**What you have to do**
Copy the data exactly; pictures stay out of the copy.

**Supplied information**
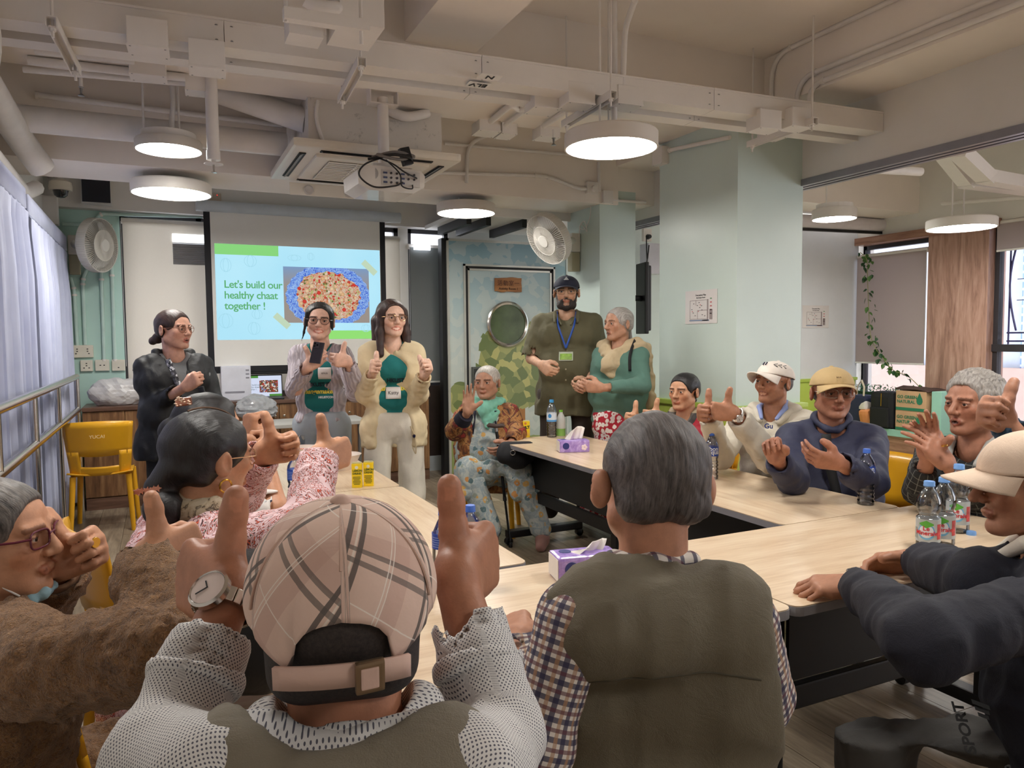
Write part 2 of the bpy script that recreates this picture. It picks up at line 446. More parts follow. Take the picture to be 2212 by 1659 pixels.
# roller blinds
def blind_mat(name, c, tr):
 def fn(t):
  co = t.coord('Object', scale=(1, 1, 14)); n = t.noise(co, 60, 3); k = srgb(c)
  col = t.ramp(n, [(.3, tuple(x * .96 for x in k[:3]) + (1,)), (.7, k)])
  b2 = t.n.new('ShaderNodeBsdfTranslucent'); t.link(col, b2.inputs[0]); mx = t.n.new('ShaderNodeMixShader'); mx.inputs[0].default_value = tr
  t.link(t.b.outputs[0], mx.inputs[1]); t.link(b2.outputs[0], mx.inputs[2]); t.link(mx.outputs[0], t.n['Material Output'].inputs[0])
  return col
 return custom(name, fn, .8)
BLD = blind_mat('cream_roller_blind', (236, 231, 222), .42); BLD2 = blind_mat('grey_roller_blind', (134, 138, 138), .08); BLD3 = blind_mat('pinkish_roller_blind', (206, 194, 190), .5)
def blind(x0, x1, y, z0, z1, m, label, axis='x'):
 P = (lambda a, b, c: (a, b, c)) if axis == 'x' else (lambda a, b, c: (b, a, c))
 t = thing('roller_blind', P((x0 + x1) / 2, y, z0), label, 'blind')
 cl = MB().box(P(x0, y - .002, z0), P(x1, y + .002, z1)); part(cl, 'blind_cloth', m, t)
 part(MB().tube([P(x0 - .01, y + .03, z1 + .01), P(x1 + .01, y + .03, z1 + .01)], .028, 12), 'roller', PAINT, t)
 part(MB().box(P(x0, y - .007, z0 - .018), P(x1, y + .007, z0), bev=.003), 'bottom_bar', mat('bar_white', (232, 230, 226), .4), t)
 ch = MB().tube(P2(P, x0, y, z0, z1), .0025, 5); part(ch, 'bead_chain', mat('chain_white', (225, 225, 225), .4), t)
 return t
def P2(P, x0, y, z0, z1): return [P(x0 - .012, y - .01, z1), P(x0 - .014, y - .012, (z0 + z1) / 2), P(x0 - .012, y - .01, z0 + .25)]
blind(-.275, 1.3, YB - .06, .96, 2.51, BLD, 'cream roller blind behind the woman in the black jacket')
blind(1.32, 2.29, YB - .06, .96, 2.47, BLD, 'cream roller blind between projection screen and metal window post')
blind(2.41, 2.84, YB - .04, .98, 2.40, BLD2, 'dark grey roller blind squeezed beside the mural partition')
blind(5.14, RY - .02, RX - .02, 1.13, 2.30, BLD3, 'pinkish roller blind with a trailing ivy in front', 'y')
blind(1.3, 4.42, RX - .03, 2.22, 2.46, BLD3, 'rolled-up pale blind above the grille window', 'y')
# self-glowing strip in place of daylight, and louvre, left of the screen
lv = thing('window_louvre', (.28, YB - .08, 2.14), 'small grey louvred ventilator at the upper left of the screen', 'ventilator')
part(MB().box((.13, YB - .075, 2.14), (.52, YB - .068, 2.34)), 'mesh_back', mat('louvre_grey', (150, 150, 152), .4, .3), lv)
for i in range(11): part(MB().obox((.325, YB - .085, 2.15 + i * .018), (.195, .008, .0016), frame((1, 0, 0), (0, 1, .7))), 'slat', mat('slat_grey', (186, 186, 188), .35, .2), lv)
sl = single(MB().box((.13, YB - .07, 2.345), (.52, YB - .066, 2.42)), 'daylight_glow_strip', mat('daylight_glow_pane', (250, 250, 255), .3, var=0, emit=(240, 246, 255), estr=1.3), (.3, YB - .07, 2.34), 'self-glowing strip standing in for daylight above the small louvre', 'pane')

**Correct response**
Write part 2 of the bpy script that recreates this picture. It picks up at line 446. More parts follow. Take the picture to be 2212 by 1659 pixels.
# roller blinds
def blind_mat(name, c, tr):
 def fn(t):
  co = t.coord('Object', scale=(1, 1, 14)); n = t.noise(co, 60, 3); k = srgb(c)
  col = t.ramp(n, [(.3, tuple(x * .96 for x in k[:3]) + (1,)), (.7, k)])
  b2 = t.n.new('ShaderNodeBsdfTranslucent'); t.link(col, b2.inputs[0]); mx = t.n.new('ShaderNodeMixShader'); mx.inputs[0].default_value = tr
  t.link(t.b.outputs[0], mx.inputs[1]); t.link(b2.outputs[0], mx.inputs[2]); t.link(mx.outputs[0], t.n['Material Output'].inputs[0])
  return col
 return custom(name, fn, .8)
BLD = blind_mat('cream_roller_blind', (236, 231, 222), .42); BLD2 = blind_mat('grey_roller_blind', (134, 138, 138), .08); BLD3 = blind_mat('pinkish_roller_blind', (206, 194, 190), .5)
def blind(x0, x1, y, z0, z1, m, label, axis='x'):
 P = (lambda a, b, c: (a, b, c)) if axis == 'x' else (lambda a, b, c: (b, a, c))
 t = thing('roller_blind', P((x0 + x1) / 2, y, z0), label, 'blind')
 cl = MB().box(P(x0, y - .002, z0), P(x1, y + .002, z1)); part(cl, 'blind_cloth', m, t)
 part(MB().tube([P(x0 - .01, y + .03, z1 + .01), P(x1 + .01, y + .03, z1 + .01)], .028, 12), 'roller', PAINT, t)
 part(MB().box(P(x0, y - .007, z0 - .018), P(x1, y + .007, z0), bev=.003), 'bottom_bar', mat('bar_white', (232, 230, 226), .4), t)
 ch = MB().tube(P2(P, x0, y, z0, z1), .0025, 5); part(ch, 'bead_chain', mat('chain_white', (225, 225, 225), .4), t)
 return t
def P2(P, x0, y, z0, z1): return [P(x0 - .012, y - .01, z1), P(x0 - .014, y - .012, (z0 + z1) / 2), P(x0 - .012, y - .01, z0 + .25)]
blind(-.275, 1.3, YB - .06, .96, 2.51, BLD, 'cream roller blind behind the woman in the black jacket')
blind(1.32, 2.29, YB - .06, .96, 2.47, BLD, 'cream roller blind between projection screen and metal window post')
blind(2.41, 2.84, YB - .04, .98, 2.40, BLD2, 'dark grey roller blind squeezed beside the mural partition')
blind(5.14, RY - .02, RX - .02, 1.13, 2.30, BLD3, 'pinkish roller blind with a trailing ivy in front', 'y')
blind(1.3, 4.42, RX - .03, 2.22, 2.46, BLD3, 'rolled-up pale blind above the grille window', 'y')
# self-glowing strip in place of daylight, and louvre, left of the screen
lv = thing('window_louvre', (.28, YB - .08, 2.14), 'small grey louvred ventilator at the upper left of the screen', 'ventilator')
part(MB().box((.13, YB - .075, 2.14), (.52, YB - .068, 2.34)), 'mesh_back', mat('louvre_grey', (150, 150, 152), .4, .3), lv)
for i in range(11): part(MB().obox((.325, YB - .085, 2.15 + i * .018), (.195, .008, .0016), frame((1, 0, 0), (0, 1, .7))), 'slat', mat('slat_grey', (186, 186, 188), .35, .2), lv)
sl = single(MB().box((.13, YB - .07, 2.345), (.52, YB - .066, 2.42)), 'daylight_glow_strip', mat('daylight_glow_pane', (250, 250, 255), .3, var=0, emit=(240, 246, 255), estr=1.3), (.3, YB - .07, 2.34), 'self-glowing strip standing in for daylight above the small louvre', 'pane')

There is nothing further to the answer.